Arguing by rote

My English 102 students are supposed to be constructing argumentative essays. They come in to meet with me, as scheduled, with handwritten outlines and typed-up introductions. They want to argue about wolves, educational policy, abortion, technology, gun control. I sit across from them… the minimal age difference seems acutely obvious, this close… and ask what they have to say. They tell me.

“Native American rights?” I ask, swinging my shell earrings and lowering my eyebrows in a neutral sort of puzzlement “What do you mean? Land rights? Why?”

“Because they were displaced. Because their ancestors had their land taken away.”

“Hm,” I say “But lots of people groups were displaced. The Irish were displaced due to starvation. They came to the new world, and they suffered too. The Native Americans married into the new population, and that’s why I exist.” (a little Irish, a little Cherokee, a lot bastard. Are you invalidating my birth?) “Human suffering is universal, right? Why should one group get more out of historical prejudice than another?”

My student gapes silently at my sacrilege. I draw some diagrams on her paper (“answer the opposition,” with arrows pointing to the body of her text) and wait for the next student. This student wants Marijuana legalized, because it is not as bad as alcohol. Or maybe he says that sports teams provide good role models. Or maybe that parents should control their children’s consumption of video games. Or maybe that exercise is good for the body.

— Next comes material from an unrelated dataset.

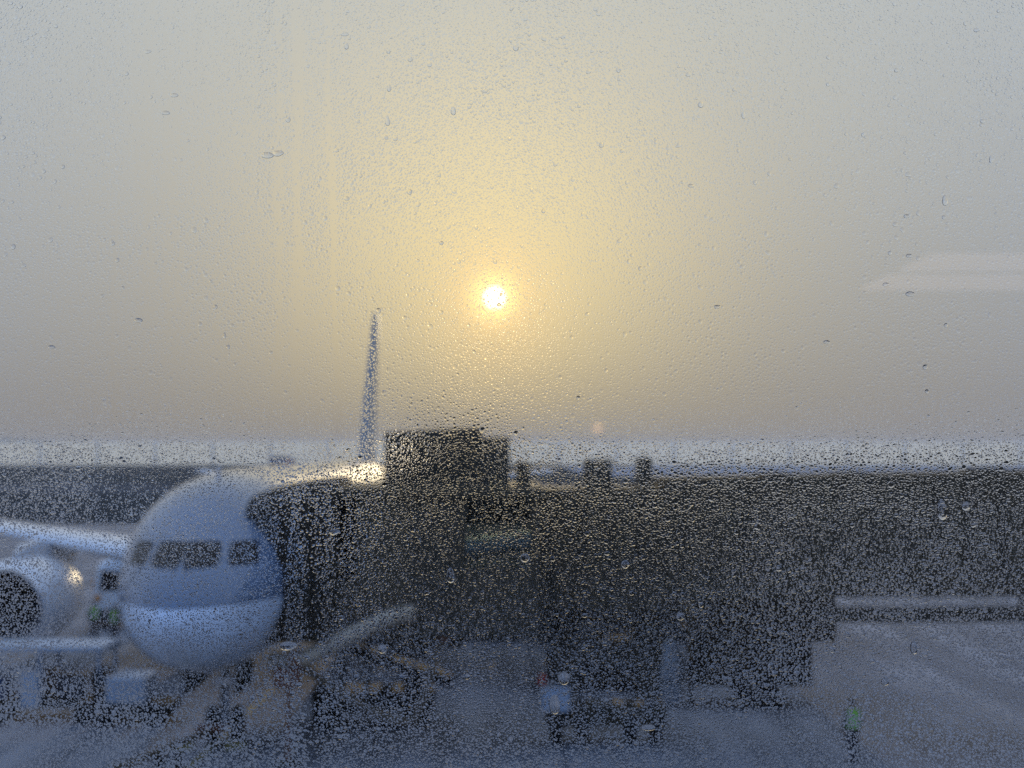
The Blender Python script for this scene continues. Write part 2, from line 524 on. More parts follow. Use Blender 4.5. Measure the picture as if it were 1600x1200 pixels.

Suddenly, I find teaching very, very entertaining. I never realized how easy it was to be disagreeable.

I say things to them that only bigots are allowed to say. I try to do this delicately. After all, I don’t want to damage their feelings — or my job — just their platitudes. Just the unquestioned assumptions they hold so dear. One student mentions “raising awareness.”

“Ok,” I say “but what good will that do? I mean, people have this assumption that awareness is the problem, but is it? Just because you know you should do something, do you always do it? What if doing what you shouldn’t do is easier?”

Human nature, I think, and watch him fidget nervously. He should have done more research. And I think he knows it.

11 thoughts on “Arguing by rote

  1. Very cool. It’s like when Calvin tells his mom he wants a brother, and she asks “you want someone to play with?” and he answers “no, I just want somebody small I can beat up.”

    OK, maybe not exactly like that. But still, I bet that was fun.

  2. Anon,

    I could easily argue with that statement, but that would merely make me argumentative, since you haven’t really given me anything substantial to argue against. Are you using “couldn’t” in the conditional or past tense?

  3. While my arguments have relevant meaning, your’s are just ostentatious exploitations of the English language. Oh the irony 🙂 Conditional, as in, you will never be able to win an argument with me.

  4. hm. I have yet to see any relevancy out of your arguments, anonymous. Your relevancy seems based in accusation, which is a logical fallicy (ad hominem) and is otherwise unproven. This is assuming that by “your’s” you meant “yours.”

    This may sound like playing with the English language, or it may sound logical, depending on how much English you know.

  5. Touché, but I have a far better way for you to spend your time. Instead of trying to sound semi-intelligent, you can knit me a sweater. It’s going to be cold this winter. Extremely cold!